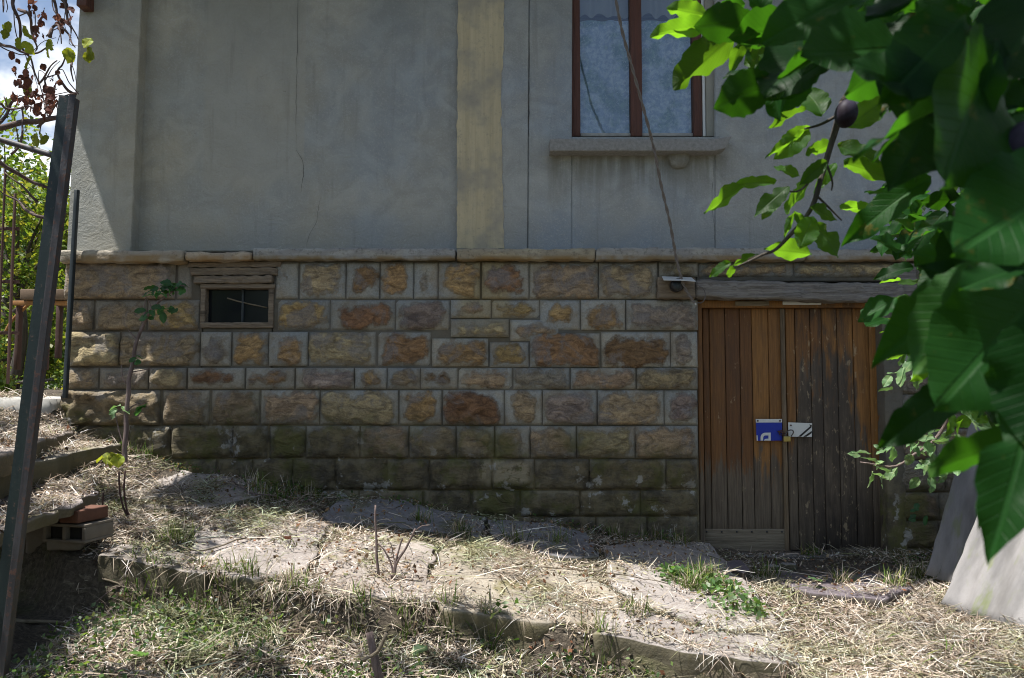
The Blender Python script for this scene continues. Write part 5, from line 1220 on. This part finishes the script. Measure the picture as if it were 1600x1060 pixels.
# leafy weeds
def weedpos(r, n):
    X_ = []; 
    while sum(len(a) for a in X_) < n:
        x = r.uniform(-2.6, 1.0, n*3); y = r.uniform(2.5, 4.2, n*3); p = fbm(x, y, 2.6, 44)
        k = (r.random(n*3) < sstep(p, .40, .56)*np.where(x < -.3, 1, .3)) & (y < edge_y(x)-.03) & (np.abs(x) < y*.66) & ~onsteps(x, y); X_.append(np.stack([x[k], y[k], H(x[k], y[k])+r.uniform(.0, .11, k.sum())], 1))
    return np.concatenate(X_)[:n]
V, Fa, cc = leafcloud(4200, weedpos, .026, [(.05, .10, .03), (.08, .15, .04), (.035, .07, .03), (.11, .17, .05), (.10, .13, .08)], 4)
tag(np_mesh('ground_weeds', V, Fa, 4, M_card, None, cc), 'low leafy weeds growing through the straw below the path', 'weeds', kind='stuff')
def patchpos(ps):
    def f(r, n):
        out = []; tw = sum(p[4] for p in ps)
        for (a_, b_, rx, ry, wt_2) in ps:
            x0, y0 = ground_hit(a_, b_); m_ = int(n*wt_2/tw); x = r.normal(x0, rx, m_); y = np.minimum(r.normal(y0, ry, m_), 5.53); out.append(np.stack([x, y, H(x, y)+r.uniform(.004, .06, m_)], 1))
        return np.concatenate(out)
    return f
V, Fa, cc = leafcloud(620, patchpos([(1095, 908, .10, .07, 3), (1125, 925, .11, .07, 3), (1150, 950, .09, .09, 3), (1045, 905, .04, .03, 1), (1185, 960, .02, .02, 1), (1062, 905, .04, .03, 1), (780, 990, .05, .05, .5)]), .040, [(.08, .17, .05), (.11, .2, .07), (.06, .12, .04), (.16, .22, .12)], 6)
tag(np_mesh('clover_patch', V, Fa, 4, M_card, None, cc), 'patch of broad green clover leaves on the large slab by the door', 'weeds', kind='stuff')
V, Fa, cc = leafcloud(1000, patchpos([(430, 778, .12, .06, 2), (480, 775, .12, .05, 2), (300, 735, .1, .04, 1), (1000, 838, .15, .04, 1), (1265, 872, .04, .03, 1), (900, 822, .15, .03, 1), (1430, 880, .1, .05, 1), (640, 790, .15, .03, 1), (250, 695, .1, .1, 1)]), .024, [(.05, .10, .03), (.08, .13, .04), (.2, .15, .09)], 8)
tag(np_mesh('wall_foot_weeds', V, Fa, 4, M_card, None, cc), 'dark small weeds along the foot of the stone wall', 'weeds', kind='stuff')
# a few fallen leaves one can tell apart
FL = 'fallen leaves lying on the ground'
for k, (px_, py_, kd, sz, lab) in enumerate(((1282, 915, 'pale', .11, 'pale upturned leaf on the dark slate slab'), (215, 720, 'pale', .08, 'pale leaf on the litter by the sapling'), (645, 1030, 'pale', .09, 'pale grey leaf at the bottom centre left'), (295, 972, 'yel', .04, 'tiny yellow leaf in the lower left weeds'), (230, 1035, 'pale', .09, 'greyish leaf among the lower left weeds'), (880, 1040, 'pale', .06, 'small pale leaf at the bottom centre'), (310, 1015, 'yel', .05, 'yellow leaf near the bottom left weeds'), (450, 850, 'dry', .06, 'curled brown leaf on the broad flagstone'))):
    gx0, gy0 = ground_hit(px_, py_); z = float(H(np.array([gx0]), np.array([gy0]))[0])+.02
    o = bpy.data.objects.new('fallen_leaf', LM[kd][k % 5]); COL.objects.link(o); o.location = (gx0, gy0, z); o.scale = (sz*1.2, sz, sz); o.rotation_euler = (random.uniform(-.3, .3)+.25, random.uniform(-.3, .3), random.uniform(0, 6)); tag(o, lab, 'leaf', FL)
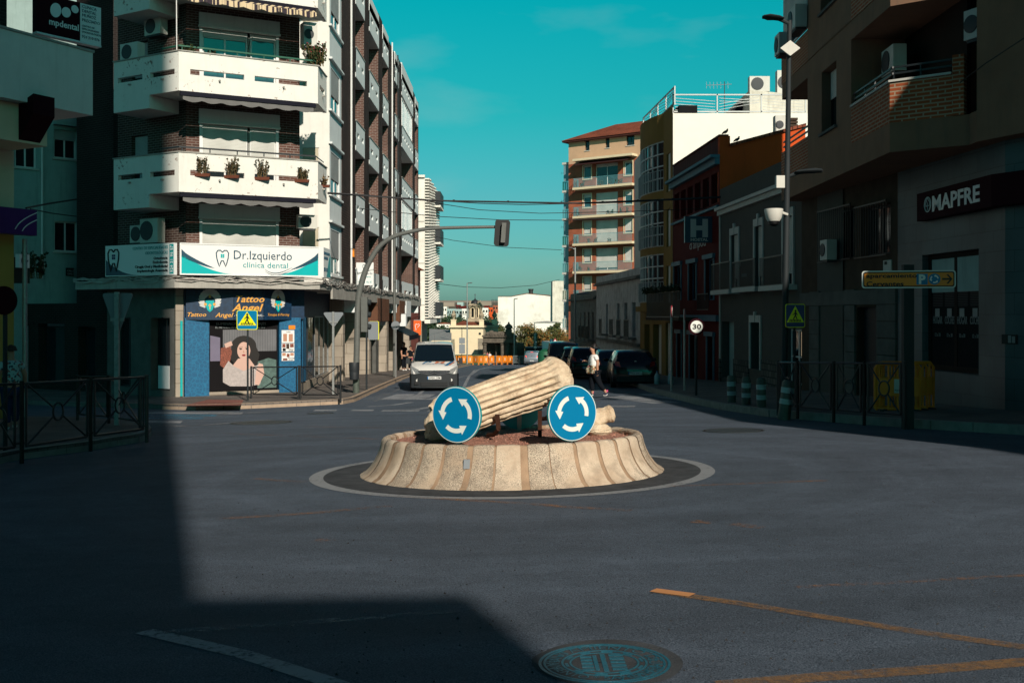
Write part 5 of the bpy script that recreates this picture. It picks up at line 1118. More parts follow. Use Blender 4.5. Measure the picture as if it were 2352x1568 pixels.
a,b,c,d=lowo[1]; MB().fb(FG,a,b,-.35,-.3,c,d).build('door','teal_wall',gh); mb=MB(); mb.fb(FG,a-.12,a,0,.05,c,d); mb.fb(FG,b,b+.12,0,.05,c,d); mb.fb(FG,a-.12,b+.12,0,.05,d+.002,d+.25); mb.fb(FG,(a+b)/2-.07,(a+b)/2+.07,0,.075,d+.0,d+.38); mb.build('door_surround','light_stone',gh)
a,b,c,d=lowo[2]; w_=window(gh,FG,a,b,c,d,-.1,'white_frame','glass',2,2,0); MB().fb(FG,a+(b-a)*.62,b-.07,-.128,-.12,c+.9,c+1.65).build('lit_pane','room_lit',w_)
pz=lambda x,y: FG.Z(x,y)
for s0,s1 in ((FG.S(1687),FG.S(1721)),(FG.S(1752),FG.S(1800)),(0,FG.S(1657))):
    p0,p1=FG.pt(s0,0,0),FG.pt(s1,0,0); MB().fb(FG,s0,s1,.002,.06,-3,g(p0.x,p0.y)+1.05).build('plinth','stone_blocks',gh)
mb=MB(); 
for x in (1655,): mb.fb(FG,.0,.12,0,.04,-.8,z_c)
mb.build('quoin','light_stone',gh)
# metal script lettering and small word on the facade
txt=[('s',1700,656),('i',1701,646),('r',1702,636),('o',1704,624),('c',1707,615),('o',1711,609),('r',1716,603)]
al=thing('apartment_lettering','small metal facade lettering between the first two tall windows of the grey house','sign',FG.pt(FG.S(1704),.02,FG.Z(1704,640)))
mb=MB(); pts=[FG.pt(FG.S(x),.04,FG.Z(x,y)) for x,y in ((1697,540),(1700,533),(1697,527),(1699,520),(1702,508),(1701,500),(1704,488),(1708,480),(1712,470),(1718,466),(1724,462),(1726,470),(1728,475),(1730,472))]
pts=[FG.pt(FG.S(x),.04+.01*(i%2),FG.Z(x,y)) for i,(x,y) in enumerate(((1685,564),(1687.5,560),(1685,556),(1687,548),(1690,541),(1687.5,536),(1691,528),(1690,522),(1694,517),(1692,512),(1698,508),(1697,501),(1703,503),(1702,497),(1708,500),(1706,507),(1710,512)))] 
mb.tube([p+Vector((0,-2.3*0,0)) for p in [FG.pt(FG.S(1700+(i-8)*1.35),.05,FG.Z(1700,655-i*4.6)+(.05 if i%2 else -.05)) for i in range(12)]],.016,5); mb.build('script','light_stone',al)
text('APARTAMENTOS',FG,FG.S(1704),FG.Z(1704,637),.13,.02,'light_stone',al,w=FG.S(1717)-FG.S(1704),name='lettering')
# ---- hostal
ho=thing('hostel','dark red hostel with blue cornice, slatted top floor and flower balcony','building',(8,46,-1.5))
FH=Fr(q(50.05),q(41.45)); zt=8.54; zc0,zc1=FH.Z(1655,372),FH.Z(1655,355)
upo=[(FH.S(x0),FH.S(x1),FH.Z(1655,462),FH.Z(1655,392)) for x0,x1 in ((1549,1560),(1564,1575),(1579,1591),(1596,1609),(1614,1628),(1634,1650))]
mo=[FH.Rc(1549,1565,612,690),FH.Rc(1583,1600,606,690),FH.Rc(1621,1640,596,690)]
lo_=[(FH.S(1556),FH.S(1566),-2.6,FH.Z(1561,765)),(FH.S(1585),FH.S(1598),-2.6,FH.Z(1590,768)),(FH.S(1625),FH.S(1640),-2.6,FH.Z(1632,772))]
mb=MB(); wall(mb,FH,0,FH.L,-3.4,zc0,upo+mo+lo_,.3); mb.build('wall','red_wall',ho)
MB().fb(FH,0,FH.L,-.3,-.02,zc0,zt).build('parapet','red_slats',ho); MB().fb(FH,.0,FH.L+.02,-.36,.03,zt+.003,zt+.06).build('coping','roof_brown',ho)
mb=MB(); mb.fb(FH,-.12,FH.L+.05,.002,.38,zc1-.10,zc1+.02); mb.fb(FH,-.05,FH.L+.02,.0,.2,zc0-.06,zc1-.102); mb.build('cornice','blue_trim',ho)
zz_=FH.Z(1655,470); MB().fb(FH,0,FH.L,.0,.12,zz_-.1,zz_).build('string_course','blue_trim',ho)
zz2=FH.Z(1655,738); MB().fb(FH,-.05,FH.L,.0,.16,zz2,zz2+.25).build('string_course','blue_trim',ho)
for o in upo: window(ho,FH,*o,-.2,'brown_frame','glass',1,1,0)
for o in mo:
    window(ho,FH,*o,-.15,'blue_frame','glass',2,1,0); a,b,c,d=o; mb=MB(); mb.fb(FH,a-.10,a,.0,.05,c,d); mb.fb(FH,b,b+.10,0,.05,c,d); mb.fb(FH,a-.2,b+.2,0,.12,d+.002,d+.18); mb.build('window_surround','blue_trim',ho)
for o in lo_:
    MB().fb(FH,o[0],o[1],-.28,-.2,o[2],o[3]).build('door','blue_frame',ho); a,b,c,d=o; mb=MB(); mb.fb(FH,a-.10,a,.0,.05,c,d); mb.fb(FH,b,b+.10,0,.05,c,d); mb.fb(FH,a-.2,b+.2,0,.12,d+.002,d+.18); mb.build('door_surround','blue_trim',ho)
# party wall that looks at the camera, with its sloping tiled verge
FR_=Fr((FH.pt(FH.L,0,0).x,41.45),(13.5,41.45)); ra=FR_.S(1677); rb=FR_.S(1850); rz=lambda x,y: FR_.Z(x,y)
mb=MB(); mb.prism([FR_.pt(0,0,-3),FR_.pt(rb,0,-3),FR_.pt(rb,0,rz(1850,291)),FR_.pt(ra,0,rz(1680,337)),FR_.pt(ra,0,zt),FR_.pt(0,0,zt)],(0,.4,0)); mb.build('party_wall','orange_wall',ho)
mb=MB(); mb.hexa([FR_.pt(ra,-.5,rz(1680,337)),FR_.pt(rb,-.5,rz(1850,291)),FR_.pt(rb,.10,rz(1850,291)),FR_.pt(ra,.10,rz(1680,337)),FR_.pt(ra,-.5,rz(1680,330)),FR_.pt(rb,-.5,rz(1850,284)),FR_.pt(rb,.10,rz(1850,284)),FR_.pt(ra,.10,rz(1680,330))]); mb.build('verge_tiles','tiles_red',ho)
mb=MB(); mb.add([FR_.pt(ra,-.45,rz(1680,333)),FR_.pt(rb,-.45,rz(1850,288)),(rb+8,50,7.2),(8.2,50,7.2)],[(0,1,2,3)]); mb.build('roof','tiles_red',ho)
# flower balcony
a,b=FH.S(1541)-1.2,FH.S(1612); zb,ztb=FH.Z(1560,728),FH.Z(1560,672); bs=MB().fb(FH,a,b,.16,1.0,zb-.15,zb).build('balcony_slab','brown_wall',ho); mb=MB(); rail(mb,FH,a,b,zb,ztb,.95); mb.build('railing','black_metal',bs)
for i in range(4): plant('window_box_flowers',['leftmost','second','third','rightmost'][i]+' box of pale flowers on the balcony rail of the red hostel',FH.pt(a+.3+i*(b-a-.6)/3.3,.98,ztb-.05),.35,.5,34,'leaf_dark','light_stone',None,'flower boxes on the hostel balcony',40+i)
a2,b2=FH.S(1617),FH.S(1644); mb=MB(); rail(mb,FH,a2,b2,FH.Z(1630,712),FH.Z(1630,674),.3); mb.build('railing','black_metal',ho)
# H sign
FHS=Fr((7.0,42.6),(9.0,42.6)); a,b=FHS.S(1573),FHS.S(1634); zb,zt_=FHS.Z(1600,557),FHS.Z(1600,497)
hs=thing('hostel_sign','dark square hostel sign with a large pale letter H projecting from the red building','shop sign',FHS.pt(a,0,zb)); kb=MB().fb(FHS,a,b+.3,-.2,0,zb,zt_).build('sign_box','sign_navy',hs)
mb=MB(); x0,x1=FHS.S(1586),FHS.S(1626); zA,zB=FHS.Z(1600,545),FHS.Z(1600,503); w3=(x1-x0)*.32; mb.prism([FHS.pt(x,.003,z) for x,z in ((x0,zA),(x0+w3,zA),(x0+w3,(zA+zB)/2-.09),(x1-w3,(zA+zB)/2-.09),(x1-w3,zA),(x1,zA),(x1,zB),(x1-w3,zB),(x1-w3,(zA+zB)/2+.1),(x0+w3,(zA+zB)/2+.1),(x0+w3,zB),(x0,zB))],(0,-.01,0)); mb.build('letter','light_stone',kb)
text('HOSTAL',FHS,x0,FHS.Z(1600,553.5),.11,.004,'light_stone',kb,w=x1-x0,thick=.06)
hl=thing('hostel_lettering','pale metal script letters on the red wall under the hostel sign','sign',FH.pt(FH.S(1586),.05,FH.Z(1586,572))); text("d'anpou",FH,FH.S(1585),FH.Z(1600,570),.40,.03,'light_stone',hl,w=FH.S(1622)-FH.S(1585),name='lettering')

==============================

■ **Work to complete**
Determine the number of lines in the listing that hold the word "were", and supply that number and nothing further.

■ **Solution below**
2